Scripts that build scenes:
— Start —

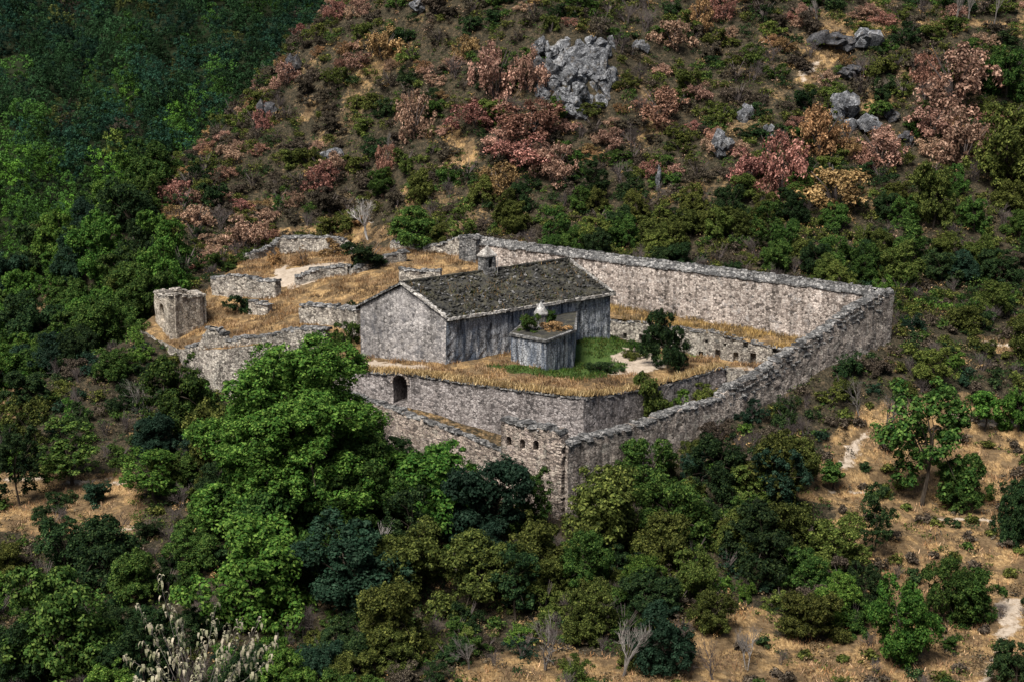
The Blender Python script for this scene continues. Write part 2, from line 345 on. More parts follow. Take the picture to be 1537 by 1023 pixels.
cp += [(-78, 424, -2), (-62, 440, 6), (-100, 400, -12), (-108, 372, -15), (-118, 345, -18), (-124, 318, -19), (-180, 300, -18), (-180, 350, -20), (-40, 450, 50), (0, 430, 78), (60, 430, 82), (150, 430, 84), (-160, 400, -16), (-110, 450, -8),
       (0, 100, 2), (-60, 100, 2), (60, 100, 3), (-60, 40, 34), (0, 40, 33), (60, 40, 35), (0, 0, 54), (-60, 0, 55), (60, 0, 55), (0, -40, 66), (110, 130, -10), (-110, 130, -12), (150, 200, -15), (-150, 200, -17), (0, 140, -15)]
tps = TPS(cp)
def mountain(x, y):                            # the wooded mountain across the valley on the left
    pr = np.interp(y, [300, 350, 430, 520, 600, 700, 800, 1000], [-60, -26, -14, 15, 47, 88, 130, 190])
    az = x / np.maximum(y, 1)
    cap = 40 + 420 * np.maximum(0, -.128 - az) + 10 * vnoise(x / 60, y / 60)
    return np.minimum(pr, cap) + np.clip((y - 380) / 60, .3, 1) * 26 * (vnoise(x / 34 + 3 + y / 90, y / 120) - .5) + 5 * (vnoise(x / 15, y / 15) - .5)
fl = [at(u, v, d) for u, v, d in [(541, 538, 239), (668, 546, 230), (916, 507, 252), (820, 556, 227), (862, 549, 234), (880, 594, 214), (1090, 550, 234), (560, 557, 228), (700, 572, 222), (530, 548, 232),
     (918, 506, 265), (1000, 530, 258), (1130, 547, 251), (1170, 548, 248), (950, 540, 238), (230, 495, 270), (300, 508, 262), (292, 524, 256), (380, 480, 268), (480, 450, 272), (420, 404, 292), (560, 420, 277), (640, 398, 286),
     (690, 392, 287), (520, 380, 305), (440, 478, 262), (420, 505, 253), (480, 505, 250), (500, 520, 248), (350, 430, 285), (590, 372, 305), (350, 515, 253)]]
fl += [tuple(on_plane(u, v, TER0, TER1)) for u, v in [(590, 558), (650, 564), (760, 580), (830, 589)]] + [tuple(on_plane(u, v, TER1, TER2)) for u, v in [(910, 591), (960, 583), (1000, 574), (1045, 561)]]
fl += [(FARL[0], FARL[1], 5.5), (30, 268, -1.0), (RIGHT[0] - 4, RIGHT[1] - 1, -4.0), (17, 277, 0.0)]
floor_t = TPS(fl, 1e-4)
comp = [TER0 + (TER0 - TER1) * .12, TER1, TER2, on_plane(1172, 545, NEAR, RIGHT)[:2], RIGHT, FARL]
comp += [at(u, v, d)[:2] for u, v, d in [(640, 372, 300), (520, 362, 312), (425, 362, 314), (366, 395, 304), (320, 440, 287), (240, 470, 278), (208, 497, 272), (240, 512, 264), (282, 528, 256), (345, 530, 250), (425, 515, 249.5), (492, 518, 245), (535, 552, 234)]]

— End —
— Start —

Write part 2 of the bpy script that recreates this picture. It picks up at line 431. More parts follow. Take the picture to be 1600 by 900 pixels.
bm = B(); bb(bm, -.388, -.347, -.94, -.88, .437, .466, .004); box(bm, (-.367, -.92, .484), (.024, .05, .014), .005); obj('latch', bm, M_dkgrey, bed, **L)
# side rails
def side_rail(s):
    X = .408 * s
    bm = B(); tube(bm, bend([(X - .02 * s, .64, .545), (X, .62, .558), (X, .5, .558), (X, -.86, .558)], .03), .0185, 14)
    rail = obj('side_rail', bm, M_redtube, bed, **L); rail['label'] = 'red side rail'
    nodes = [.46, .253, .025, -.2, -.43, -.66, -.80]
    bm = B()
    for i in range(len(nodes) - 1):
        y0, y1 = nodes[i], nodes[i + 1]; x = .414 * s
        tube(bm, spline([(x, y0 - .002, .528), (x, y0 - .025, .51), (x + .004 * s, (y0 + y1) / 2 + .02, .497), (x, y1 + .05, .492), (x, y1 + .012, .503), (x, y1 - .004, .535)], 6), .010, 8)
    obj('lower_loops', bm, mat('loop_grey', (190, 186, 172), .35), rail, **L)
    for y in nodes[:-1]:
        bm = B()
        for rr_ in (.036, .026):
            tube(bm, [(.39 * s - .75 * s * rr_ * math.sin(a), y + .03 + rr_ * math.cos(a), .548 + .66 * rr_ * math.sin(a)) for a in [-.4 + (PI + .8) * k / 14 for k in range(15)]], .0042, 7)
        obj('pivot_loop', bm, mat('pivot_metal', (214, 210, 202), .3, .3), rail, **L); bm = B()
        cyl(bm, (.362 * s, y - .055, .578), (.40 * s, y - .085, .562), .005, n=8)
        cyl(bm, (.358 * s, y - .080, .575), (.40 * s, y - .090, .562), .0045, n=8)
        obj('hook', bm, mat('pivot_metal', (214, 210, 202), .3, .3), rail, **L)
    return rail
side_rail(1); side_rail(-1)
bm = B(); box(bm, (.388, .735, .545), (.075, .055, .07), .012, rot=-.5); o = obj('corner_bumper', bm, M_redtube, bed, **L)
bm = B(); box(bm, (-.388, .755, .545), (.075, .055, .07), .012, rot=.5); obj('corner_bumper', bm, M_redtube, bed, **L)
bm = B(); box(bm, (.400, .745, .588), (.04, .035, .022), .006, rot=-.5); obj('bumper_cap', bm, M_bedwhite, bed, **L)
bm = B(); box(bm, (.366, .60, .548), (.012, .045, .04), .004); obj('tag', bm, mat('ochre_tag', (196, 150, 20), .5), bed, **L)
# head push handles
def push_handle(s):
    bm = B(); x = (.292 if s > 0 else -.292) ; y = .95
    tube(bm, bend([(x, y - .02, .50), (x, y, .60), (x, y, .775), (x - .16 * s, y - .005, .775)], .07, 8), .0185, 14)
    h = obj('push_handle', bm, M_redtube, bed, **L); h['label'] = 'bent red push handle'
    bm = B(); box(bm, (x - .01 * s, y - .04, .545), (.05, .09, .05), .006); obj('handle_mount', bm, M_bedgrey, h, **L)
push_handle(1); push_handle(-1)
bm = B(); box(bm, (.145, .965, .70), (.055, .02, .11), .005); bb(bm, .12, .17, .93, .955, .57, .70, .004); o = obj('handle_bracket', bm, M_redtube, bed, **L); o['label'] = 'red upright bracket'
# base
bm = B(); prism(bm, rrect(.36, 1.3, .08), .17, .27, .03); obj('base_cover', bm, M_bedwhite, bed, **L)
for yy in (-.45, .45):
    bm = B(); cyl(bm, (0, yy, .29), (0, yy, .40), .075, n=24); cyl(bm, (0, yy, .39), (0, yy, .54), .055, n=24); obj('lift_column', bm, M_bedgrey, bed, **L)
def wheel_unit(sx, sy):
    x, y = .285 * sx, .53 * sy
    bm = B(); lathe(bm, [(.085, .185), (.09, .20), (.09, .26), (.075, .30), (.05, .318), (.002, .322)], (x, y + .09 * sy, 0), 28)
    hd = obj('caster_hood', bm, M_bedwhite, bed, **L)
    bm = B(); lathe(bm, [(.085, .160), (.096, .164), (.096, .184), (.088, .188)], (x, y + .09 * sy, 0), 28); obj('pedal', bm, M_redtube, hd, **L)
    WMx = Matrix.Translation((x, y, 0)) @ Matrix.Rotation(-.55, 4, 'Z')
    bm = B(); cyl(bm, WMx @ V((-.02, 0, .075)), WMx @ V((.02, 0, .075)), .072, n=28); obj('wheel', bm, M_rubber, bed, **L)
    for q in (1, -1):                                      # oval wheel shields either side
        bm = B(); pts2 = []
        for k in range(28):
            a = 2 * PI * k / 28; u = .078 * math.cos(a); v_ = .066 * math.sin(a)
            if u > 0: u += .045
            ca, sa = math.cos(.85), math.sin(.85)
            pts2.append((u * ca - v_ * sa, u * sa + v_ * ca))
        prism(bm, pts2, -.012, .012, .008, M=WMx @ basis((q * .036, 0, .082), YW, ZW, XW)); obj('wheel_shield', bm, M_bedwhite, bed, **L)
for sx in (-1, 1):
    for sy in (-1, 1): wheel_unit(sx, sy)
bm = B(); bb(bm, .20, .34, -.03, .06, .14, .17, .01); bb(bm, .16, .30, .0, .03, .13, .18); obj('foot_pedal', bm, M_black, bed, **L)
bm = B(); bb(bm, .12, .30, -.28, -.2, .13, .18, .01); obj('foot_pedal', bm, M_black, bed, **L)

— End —

TASK REQUIREMENTS -
List each line of the entries that holds the string "picture".

FULL RESPONSE -
The Blender Python script for this scene continues. Write part 2, from line 345 on. More parts follow. Take the picture to be 1537 by 1023 pixels.
Write part 2 of the bpy script that recreates this picture. It picks up at line 431. More parts follow. Take the picture to be 1600 by 900 pixels.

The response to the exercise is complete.